• **Dataset excerpt**
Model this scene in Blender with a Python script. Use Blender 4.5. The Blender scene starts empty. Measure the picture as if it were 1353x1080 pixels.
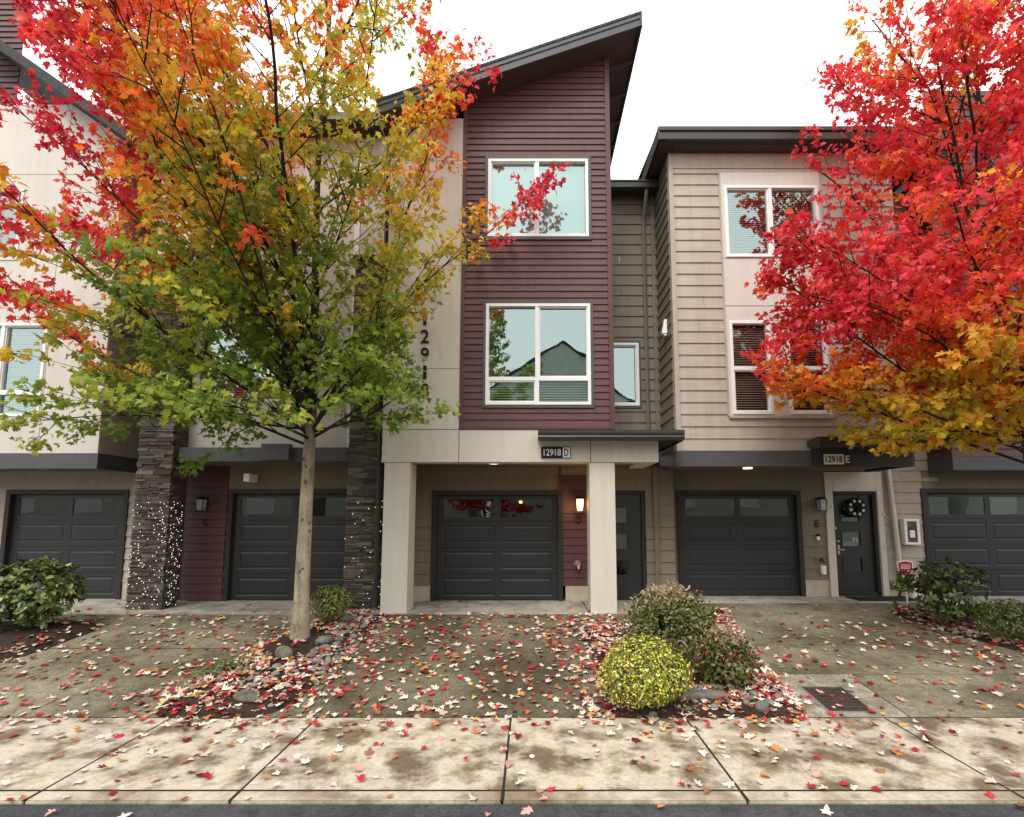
import bpy, math, random
import numpy as np
from mathutils import Vector
random.seed(7); RNG = np.random.default_rng(11)
SC = bpy.context.scene
COL = SC.collection
sin, cos, pi = math.sin, math.cos, math.pi

# ------------------------------------------------------------------ camera geometry
FPX, VX, VH, ZE = 680.0, 703.0, 681.0, 1.70
TP = FPX/6400.0; PITCH = math.atan(TP); V0 = VH-FPX*TP
CP, SP = cos(PITCH), sin(PITCH)
def ray(u, v):
    b = (V0-v)/FPX
    return (u-VX)/FPX, CP-b*SP, SP+b*CP
def P(u, v, Y):
    """where the wall plane at depth Y is met: (X, Z)"""
    a, y, z = ray(u, v); t = Y/y
    return a*t, ZE+z*t
def smooth(t): t = max(0., min(1., t)); return t*t*(3-2*t)
WALK_N, KERB, STREET, ZS = 5.90, 4.40, 4.236, -0.50     # sidewalk far edge, kerb joint, kerb edge
APR_D, APR_E = 9.10, 10.25
def h(x, y):
    if y <= WALK_N: return ZS if y > STREET else ZS-.02
    d = min(0., ZS+(-ZS)/(APR_D-WALK_N)*(y-WALK_N))
    e = min(0., ZS+(-ZS)/(APR_E-WALK_N)*(y-WALK_N))
    k = smooth((x-1.3)/1.4)
    return d*(1-k)+e*k
def G(u, v):
    """pixel on the ground -> X, Y, Z"""
    lo, hi = 2.5, 16.
    for _ in range(50):
        m = (lo+hi)/2; x, z = P(u, v, m)
        if z > h(x, m): lo = m
        else: hi = m
    x, z = P(u, v, lo); return x, lo, h(x, lo)

# ------------------------------------------------------------------ materials
def new_mat(name):
    m = bpy.data.materials.new(name); m.use_nodes = True
    nt = m.node_tree; b = nt.nodes['Principled BSDF']
    return m, nt, b
def lk(nt, a, b): nt.links.new(a, b)
def pos_node(nt, scale=(1, 1, 1), obj=False):
    g = nt.nodes.new('ShaderNodeNewGeometry'); mp = nt.nodes.new('ShaderNodeMapping')
    mp.inputs['Scale'].default_value = scale
    lk(nt, g.outputs['Position'], mp.inputs['Vector']); return mp.outputs['Vector']
def noise(nt, vec, scale, detail=4, rough=.55):
    n = nt.nodes.new('ShaderNodeTexNoise'); n.inputs['Scale'].default_value = scale
    n.inputs['Detail'].default_value = detail; n.inputs['Roughness'].default_value = rough
    lk(nt, vec, n.inputs['Vector']); return n.outputs['Fac']
def ramp(nt, fac, stops):
    r = nt.nodes.new('ShaderNodeValToRGB'); e = r.color_ramp.elements
    while len(e) < len(stops): e.new(.5)
    for i, (p, c) in enumerate(stops):
        e[i].position = p; e[i].color = (c[0], c[1], c[2], 1) if hasattr(c, '__len__') else (c, c, c, 1)
    lk(nt, fac, r.inputs['Fac']); return r.outputs['Color']
def mixc(nt, fac, a, b, mode='MIX'):
    n = nt.nodes.new('ShaderNodeMix'); n.data_type = 'RGBA'; n.blend_type = mode
    for s, v in ((n.inputs[0], fac), (n.inputs[6], a), (n.inputs[7], b)):
        if isinstance(v, (int, float)): s.default_value = v
        elif isinstance(v, tuple): s.default_value = (v[0], v[1], v[2], 1)
        else: lk(nt, v, s)
    return n.outputs[2]
def bump(nt, b, fac, strength, dist=.01):
    n = nt.nodes.new('ShaderNodeBump'); n.inputs['Strength'].default_value = strength
    n.inputs['Distance'].default_value = dist
    lk(nt, fac, n.inputs['Height']); lk(nt, n.outputs['Normal'], b.inputs['Normal'])
def paint(name, col, rough=.6, var=.12, scale=2.5, bmp=.15, stretch=(1, 1, 1), fine=40, spec=.3, streak=.0):
    m, nt, b = new_mat(name)
    v = pos_node(nt, stretch)
    n1 = noise(nt, v, scale, 6, .6)
    lo = tuple(c*(1-var) for c in col); hi = tuple(min(1, c*(1+var)) for c in col)
    c = ramp(nt, n1, [(.3, lo), (.7, hi)])
    if streak:
        sv = pos_node(nt, (6, 6, .35)); n3 = noise(nt, sv, 1.5, 5, .6)
        c = mixc(nt, 1., c, ramp(nt, n3, [(.35, 1-streak), (.6, 1.)]), 'MULTIPLY')
    lk(nt, c, b.inputs['Base Color'])
    b.inputs['Roughness'].default_value = rough; b.inputs['Specular IOR Level'].default_value = spec
    if bmp:
        n2 = noise(nt, v, fine, 5, .65); bump(nt, b, n2, bmp, .01)
    return m
M = {}
M['burgundy'] = paint('burgundy_paint', (.098, .041, .041), .55, .14, 3, .2, (1.2, 1.2, 9), 30, .35, .12)
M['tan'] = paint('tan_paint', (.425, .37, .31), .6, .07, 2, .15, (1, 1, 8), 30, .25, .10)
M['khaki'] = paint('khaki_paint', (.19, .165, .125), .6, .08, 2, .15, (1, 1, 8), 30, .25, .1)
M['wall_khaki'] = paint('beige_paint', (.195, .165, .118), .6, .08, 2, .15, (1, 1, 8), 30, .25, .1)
M['cream'] = paint('cream_panel_paint', (.60, .56, .485), .65, .04, 1.2, .08, (1, 1, .7), 60, .2, .07)
M['white_panel'] = paint('pale_panel_paint', (.60, .56, .505), .65, .04, 1.2, .08, (1, 1, .7), 60, .2, .06)
M['cream_trim'] = paint('cream_trim_paint', (.58, .54, .46), .5, .05, 3, .05)
M['white'] = paint('white_vinyl', (.80, .80, .78), .4, .03, 4, .0)
M['grey_side'] = paint('taupe_side_panel', (.42, .40, .355), .65, .05, 1.2, .08, (1, 1, .7), 60, .2, .05)
M['band'] = paint('slate_band_paint', (.075, .078, .085), .5, .1, 2, .05, (1, 1, 6), 30)
M['gutter'] = paint('dark_bronze_gutter', (.032, .028, .026), .35, .1, 3, .0, spec=.5)
M['roof'] = paint('charcoal_shingles', (.05, .05, .05), .85, .35, 14, .5, (1, 1, 1), 60)
M['soffit'] = paint('brown_soffit', (.072, .052, .044), .7, .1, 3, .1)
M['ceiling'] = paint('tan_ceiling_board', (.17, .14, .095), .7, .06, 2, .1)
M['charcoal'] = paint('charcoal_door_paint', (.021, .022, .024), .42, .1, 2, .12, (1, 1, 12), 30, .45)
M['dark_trim'] = paint('dark_trim_paint', (.030, .027, .026), .5, .1, 3, .05)
M['grey_trim'] = paint('grey_window_trim', (.085, .08, .078), .5, .1, 3, .05)
M['black'] = paint('black_paint', (.010, .010, .011), .4, .1, 3, .0)
M['interior'] = paint('dark_room', (.018, .02, .02), .9, .2, 1, .0)
M['blind'] = paint('blind_slats', (.60, .58, .52), .6, .05, 4, .0)
M['shade'] = paint('pale_roller_shade', (.42, .52, .50), .8, .06, 2, .0)
M['metal'] = paint('brushed_metal', (.5, .5, .5), .3, .05, 4, .0)
M['red'] = paint('red_enamel', (.45, .012, .018), .4, .06, 5, .0)
M['maroon_pipe'] = paint('maroon_pipe_paint', (.14, .035, .03), .45, .12, 5, .0)
M['mat_black'] = paint('rubber_doormat', (.015, .012, .012), .9, .3, 30, .4)
M['foundation'] = paint('parged_foundation', (.46, .40, .30), .85, .18, 4, .5, (1, 1, 1), 25)
M['iron'] = paint('rusty_iron_grate', (.065, .045, .038), .7, .35, 12, .4)
M['soil'] = paint('dark_bark_mulch', (.035, .022, .015), .95, .5, 18, 1.0, (1, 1, 1), 60)
M['earth'] = paint('bare_earth', (.08, .065, .045), .95, .3, .6, .5)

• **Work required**
Reproduce exactly the run of lines that opens the listing and closes with the line holding "sin, cos, pi = math.sin, math.cos, math.pi". Pictures are excluded.

• **Answer below**
Model this scene in Blender with a Python script. Use Blender 4.5. The Blender scene starts empty. Measure the picture as if it were 1353x1080 pixels.
import bpy, math, random
import numpy as np
from mathutils import Vector
random.seed(7); RNG = np.random.default_rng(11)
SC = bpy.context.scene
COL = SC.collection
sin, cos, pi = math.sin, math.cos, math.pi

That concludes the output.